There’s a long and proud tradition of suspicion in these quarters when it comes to egg-chasing. A suspicion Today FM’s Ross Lindsay has done nothing to dispel:
“Keith Earls has suffered a reoccurrence of his groin stain.”
IN CINEMAS & LOI BUSES NOW
When Cork City Foras Co-op invited the Irish Indo’s Daniel McDonnell aboard the team bus to chronicle the long jaunt to Finn Harps, they surely didn’t expect him to grass them up for dodgy DVDs:
“Full back Ian Turner responds to a call for DVDs by producing recent release Kickass.”
OFF HIS \’EAD
Tiredness, the Paul Merson way:
“As soon as you have one or two defeats the lungs go out your hair.”
HITS THE FAN
Chris Coleman goes through the motions of Fulham’s Europa League progress:
“After that goal you just could smell it, Hamburg got very nervous.”
DANCIN’ PARTY
“The Russ Abbot is frightening,” announced Paul Merson at Millwall-Swindon to general bemusement, forcing him to launch into the opening strains of “Oh what an atmosphere.”
SENSE OF OCCASION
The delirious scenes at the end of the FA Trophy final would have been no surprise to Neil Warnock:
“I think for Barrow, this is their cup final.”
ALL AT SEA
All credit to Ian Darke for managing to commentate on Blackpool-Forest from a gantry somewhere in the northeast of England:
“The wind is whipping in off the North Sea.”
QUICK ONE-TWOS
Zlatan attemps to clear up the rumours, with mixed results:
“Come with your sister to my house and see if I’m gay.”
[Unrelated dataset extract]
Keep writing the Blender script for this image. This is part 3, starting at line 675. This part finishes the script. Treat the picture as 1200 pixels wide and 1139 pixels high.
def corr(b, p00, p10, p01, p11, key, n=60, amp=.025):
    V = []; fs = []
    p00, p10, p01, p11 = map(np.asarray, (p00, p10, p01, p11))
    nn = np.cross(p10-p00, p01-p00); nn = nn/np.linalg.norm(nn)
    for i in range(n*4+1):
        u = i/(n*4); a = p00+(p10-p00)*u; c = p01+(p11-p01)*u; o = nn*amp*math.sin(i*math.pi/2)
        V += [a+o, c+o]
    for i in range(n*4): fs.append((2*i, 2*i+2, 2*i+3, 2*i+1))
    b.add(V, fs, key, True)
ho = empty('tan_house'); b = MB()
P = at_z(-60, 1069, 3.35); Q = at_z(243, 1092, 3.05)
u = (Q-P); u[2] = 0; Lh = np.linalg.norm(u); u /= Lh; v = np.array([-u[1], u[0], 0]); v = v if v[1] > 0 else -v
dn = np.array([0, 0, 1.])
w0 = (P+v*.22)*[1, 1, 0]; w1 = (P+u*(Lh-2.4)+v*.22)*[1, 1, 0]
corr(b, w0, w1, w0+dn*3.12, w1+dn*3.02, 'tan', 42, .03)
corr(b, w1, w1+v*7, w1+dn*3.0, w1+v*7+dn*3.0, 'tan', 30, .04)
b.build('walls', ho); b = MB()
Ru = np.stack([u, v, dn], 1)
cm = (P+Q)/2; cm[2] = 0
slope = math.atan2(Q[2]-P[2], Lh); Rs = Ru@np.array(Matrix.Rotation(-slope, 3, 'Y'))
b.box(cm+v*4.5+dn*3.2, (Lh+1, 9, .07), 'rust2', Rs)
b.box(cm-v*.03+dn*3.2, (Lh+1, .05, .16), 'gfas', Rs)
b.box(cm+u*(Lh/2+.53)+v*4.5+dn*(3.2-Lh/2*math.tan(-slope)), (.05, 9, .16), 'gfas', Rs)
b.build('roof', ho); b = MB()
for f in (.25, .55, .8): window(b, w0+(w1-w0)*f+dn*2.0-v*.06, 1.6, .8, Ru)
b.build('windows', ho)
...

Alan McInally is submerged at Bloomfield Road with playoff on a knife-edge:
“It’s tighter than a submarine’s door.”
Or did he just spend the afternoon at Debenhams?
“It’s handbags here and a couple of girl’s blouses have been booked.”
Guillem Balague applauds Yeste’s stroll through the Real Madrid convent:
“He dribbles here past five nuns. That’s what they were because they didn’t go for him.”
FC Twente chairman Joop Munsterman would probably trust Steve McClaren to drive the train to Cork, Bill:
“You have bus drivers in England and now Steve is the bus driver and we are sitting on the bus and waiting to see what the driver is doing.”